═════ Data excerpt ═════

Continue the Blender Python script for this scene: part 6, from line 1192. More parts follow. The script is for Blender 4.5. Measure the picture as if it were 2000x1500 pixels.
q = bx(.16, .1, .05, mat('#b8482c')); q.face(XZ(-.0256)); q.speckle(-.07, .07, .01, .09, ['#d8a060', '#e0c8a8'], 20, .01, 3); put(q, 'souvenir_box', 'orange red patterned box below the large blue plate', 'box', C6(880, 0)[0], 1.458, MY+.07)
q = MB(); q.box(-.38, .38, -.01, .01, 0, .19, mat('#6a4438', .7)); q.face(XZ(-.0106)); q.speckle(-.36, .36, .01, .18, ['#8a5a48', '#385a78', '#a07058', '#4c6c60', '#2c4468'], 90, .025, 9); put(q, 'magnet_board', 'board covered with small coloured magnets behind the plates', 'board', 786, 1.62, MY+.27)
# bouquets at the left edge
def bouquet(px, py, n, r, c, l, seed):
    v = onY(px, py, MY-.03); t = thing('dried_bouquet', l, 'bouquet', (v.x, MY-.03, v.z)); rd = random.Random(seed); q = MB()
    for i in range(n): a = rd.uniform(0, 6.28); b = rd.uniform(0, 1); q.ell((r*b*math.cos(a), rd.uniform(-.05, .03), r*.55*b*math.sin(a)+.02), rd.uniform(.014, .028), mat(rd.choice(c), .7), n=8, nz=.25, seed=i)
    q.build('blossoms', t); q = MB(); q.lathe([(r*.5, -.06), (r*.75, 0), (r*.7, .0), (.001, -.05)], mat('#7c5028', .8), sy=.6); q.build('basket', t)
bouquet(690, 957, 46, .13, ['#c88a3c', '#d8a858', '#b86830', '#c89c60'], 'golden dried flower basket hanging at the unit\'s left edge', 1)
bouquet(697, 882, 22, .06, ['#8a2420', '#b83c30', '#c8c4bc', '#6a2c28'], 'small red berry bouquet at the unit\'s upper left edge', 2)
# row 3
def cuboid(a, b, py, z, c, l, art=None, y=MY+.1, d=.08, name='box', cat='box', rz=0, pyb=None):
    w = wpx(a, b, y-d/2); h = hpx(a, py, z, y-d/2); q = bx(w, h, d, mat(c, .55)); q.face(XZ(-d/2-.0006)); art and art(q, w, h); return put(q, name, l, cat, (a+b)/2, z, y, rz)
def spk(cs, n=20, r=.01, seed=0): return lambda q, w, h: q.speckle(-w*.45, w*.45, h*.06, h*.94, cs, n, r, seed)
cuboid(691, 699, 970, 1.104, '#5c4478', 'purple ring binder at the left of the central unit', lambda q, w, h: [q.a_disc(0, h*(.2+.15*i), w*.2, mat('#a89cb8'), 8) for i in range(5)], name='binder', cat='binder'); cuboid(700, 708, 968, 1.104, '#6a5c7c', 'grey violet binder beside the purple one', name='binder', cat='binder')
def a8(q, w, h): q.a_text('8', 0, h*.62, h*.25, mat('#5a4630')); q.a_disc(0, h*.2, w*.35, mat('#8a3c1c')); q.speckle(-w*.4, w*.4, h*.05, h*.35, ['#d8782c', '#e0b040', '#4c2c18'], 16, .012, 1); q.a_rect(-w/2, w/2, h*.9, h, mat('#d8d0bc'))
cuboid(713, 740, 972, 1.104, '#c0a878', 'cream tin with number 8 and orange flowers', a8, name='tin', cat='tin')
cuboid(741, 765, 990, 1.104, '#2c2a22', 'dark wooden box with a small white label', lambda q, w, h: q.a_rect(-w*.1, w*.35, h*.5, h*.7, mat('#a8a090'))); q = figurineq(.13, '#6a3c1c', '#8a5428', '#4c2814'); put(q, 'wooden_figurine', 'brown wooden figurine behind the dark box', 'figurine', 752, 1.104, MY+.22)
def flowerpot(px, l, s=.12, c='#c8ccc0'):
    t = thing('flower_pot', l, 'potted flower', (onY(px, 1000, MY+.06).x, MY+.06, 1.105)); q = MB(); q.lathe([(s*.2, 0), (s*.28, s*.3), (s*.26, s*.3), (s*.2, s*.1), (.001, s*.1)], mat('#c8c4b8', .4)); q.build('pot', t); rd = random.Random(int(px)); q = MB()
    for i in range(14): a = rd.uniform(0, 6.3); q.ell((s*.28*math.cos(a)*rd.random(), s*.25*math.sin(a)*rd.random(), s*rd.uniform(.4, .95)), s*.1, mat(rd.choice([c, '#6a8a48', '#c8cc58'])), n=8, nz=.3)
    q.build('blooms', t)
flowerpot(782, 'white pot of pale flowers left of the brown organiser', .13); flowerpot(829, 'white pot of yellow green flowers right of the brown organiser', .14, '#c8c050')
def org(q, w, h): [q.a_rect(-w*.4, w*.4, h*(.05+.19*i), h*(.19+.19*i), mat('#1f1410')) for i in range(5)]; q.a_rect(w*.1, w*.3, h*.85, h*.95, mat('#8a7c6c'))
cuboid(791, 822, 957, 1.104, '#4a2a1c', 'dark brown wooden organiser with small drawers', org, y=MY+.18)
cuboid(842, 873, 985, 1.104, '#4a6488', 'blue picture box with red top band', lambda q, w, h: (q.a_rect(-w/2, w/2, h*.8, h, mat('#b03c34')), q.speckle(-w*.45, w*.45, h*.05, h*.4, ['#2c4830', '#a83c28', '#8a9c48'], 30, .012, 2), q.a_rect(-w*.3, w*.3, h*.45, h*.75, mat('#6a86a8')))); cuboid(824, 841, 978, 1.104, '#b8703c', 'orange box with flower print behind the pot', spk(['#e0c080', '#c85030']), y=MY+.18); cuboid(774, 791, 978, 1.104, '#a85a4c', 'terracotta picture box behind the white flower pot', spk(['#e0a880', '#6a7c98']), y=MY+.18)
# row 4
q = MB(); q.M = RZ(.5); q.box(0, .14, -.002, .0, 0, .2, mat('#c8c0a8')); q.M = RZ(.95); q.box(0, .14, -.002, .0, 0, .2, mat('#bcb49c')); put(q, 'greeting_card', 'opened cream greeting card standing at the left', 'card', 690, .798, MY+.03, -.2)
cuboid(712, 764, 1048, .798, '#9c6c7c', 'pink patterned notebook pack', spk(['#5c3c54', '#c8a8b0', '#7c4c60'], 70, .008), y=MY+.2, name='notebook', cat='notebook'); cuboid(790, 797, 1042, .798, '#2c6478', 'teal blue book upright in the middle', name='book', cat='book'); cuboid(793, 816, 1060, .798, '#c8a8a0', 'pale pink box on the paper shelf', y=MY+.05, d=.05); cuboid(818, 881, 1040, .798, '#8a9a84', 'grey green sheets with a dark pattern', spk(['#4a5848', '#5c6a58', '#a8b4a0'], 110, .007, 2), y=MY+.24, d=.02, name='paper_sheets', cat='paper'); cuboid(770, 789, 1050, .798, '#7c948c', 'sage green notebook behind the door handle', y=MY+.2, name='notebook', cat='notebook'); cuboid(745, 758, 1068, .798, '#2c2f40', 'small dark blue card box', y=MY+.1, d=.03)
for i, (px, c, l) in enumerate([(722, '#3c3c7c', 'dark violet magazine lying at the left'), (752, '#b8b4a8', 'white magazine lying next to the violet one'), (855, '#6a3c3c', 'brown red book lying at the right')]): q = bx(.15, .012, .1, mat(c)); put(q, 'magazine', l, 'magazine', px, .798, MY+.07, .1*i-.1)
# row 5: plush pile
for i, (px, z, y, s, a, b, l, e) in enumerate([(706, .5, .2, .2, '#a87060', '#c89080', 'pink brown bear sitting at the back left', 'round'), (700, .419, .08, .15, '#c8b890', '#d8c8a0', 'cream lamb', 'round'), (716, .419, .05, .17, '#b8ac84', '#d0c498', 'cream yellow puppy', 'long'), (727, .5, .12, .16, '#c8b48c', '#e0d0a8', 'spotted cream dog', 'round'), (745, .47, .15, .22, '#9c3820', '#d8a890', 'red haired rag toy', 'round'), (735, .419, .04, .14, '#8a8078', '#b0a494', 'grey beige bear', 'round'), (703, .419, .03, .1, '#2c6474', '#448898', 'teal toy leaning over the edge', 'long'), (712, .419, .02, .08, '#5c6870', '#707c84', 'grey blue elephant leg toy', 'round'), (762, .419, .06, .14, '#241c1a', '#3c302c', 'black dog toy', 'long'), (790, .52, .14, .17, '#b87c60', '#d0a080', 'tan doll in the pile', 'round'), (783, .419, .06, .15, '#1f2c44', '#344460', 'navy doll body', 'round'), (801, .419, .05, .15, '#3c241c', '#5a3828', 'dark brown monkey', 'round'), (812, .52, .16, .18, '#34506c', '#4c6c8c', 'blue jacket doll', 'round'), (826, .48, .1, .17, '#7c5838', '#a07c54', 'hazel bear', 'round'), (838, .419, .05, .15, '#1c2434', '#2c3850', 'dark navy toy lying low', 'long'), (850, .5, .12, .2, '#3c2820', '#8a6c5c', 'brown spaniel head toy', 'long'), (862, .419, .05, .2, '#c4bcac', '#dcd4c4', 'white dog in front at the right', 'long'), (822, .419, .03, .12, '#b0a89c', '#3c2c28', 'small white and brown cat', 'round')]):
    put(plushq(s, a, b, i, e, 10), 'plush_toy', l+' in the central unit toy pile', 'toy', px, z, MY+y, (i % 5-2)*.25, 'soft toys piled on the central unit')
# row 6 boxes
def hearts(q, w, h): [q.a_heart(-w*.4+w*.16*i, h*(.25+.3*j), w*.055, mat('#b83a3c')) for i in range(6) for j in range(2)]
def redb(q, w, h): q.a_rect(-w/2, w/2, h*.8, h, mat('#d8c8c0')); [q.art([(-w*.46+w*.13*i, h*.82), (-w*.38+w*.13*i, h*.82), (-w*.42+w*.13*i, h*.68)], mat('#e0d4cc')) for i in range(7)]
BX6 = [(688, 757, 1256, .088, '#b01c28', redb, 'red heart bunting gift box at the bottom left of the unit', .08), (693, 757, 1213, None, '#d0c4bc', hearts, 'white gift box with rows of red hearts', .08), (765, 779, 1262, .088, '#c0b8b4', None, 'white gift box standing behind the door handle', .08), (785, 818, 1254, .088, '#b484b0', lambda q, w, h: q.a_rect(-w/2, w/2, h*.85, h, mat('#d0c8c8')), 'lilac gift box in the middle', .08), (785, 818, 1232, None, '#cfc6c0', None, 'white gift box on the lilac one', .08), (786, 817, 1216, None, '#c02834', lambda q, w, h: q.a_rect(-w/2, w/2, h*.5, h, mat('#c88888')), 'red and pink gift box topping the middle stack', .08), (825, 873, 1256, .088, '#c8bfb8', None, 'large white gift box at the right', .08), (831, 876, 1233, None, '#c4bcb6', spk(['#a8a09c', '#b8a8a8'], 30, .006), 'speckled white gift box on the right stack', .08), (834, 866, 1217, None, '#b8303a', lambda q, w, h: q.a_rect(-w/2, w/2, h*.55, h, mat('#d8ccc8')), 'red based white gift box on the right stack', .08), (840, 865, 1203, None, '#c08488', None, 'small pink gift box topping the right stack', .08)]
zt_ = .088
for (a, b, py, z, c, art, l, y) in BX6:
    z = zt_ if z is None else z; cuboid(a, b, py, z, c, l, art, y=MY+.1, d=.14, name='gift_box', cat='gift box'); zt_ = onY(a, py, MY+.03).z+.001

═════

## Task instructions:
Give nothing but the number of lines containing the string "picture".

## Task response:
2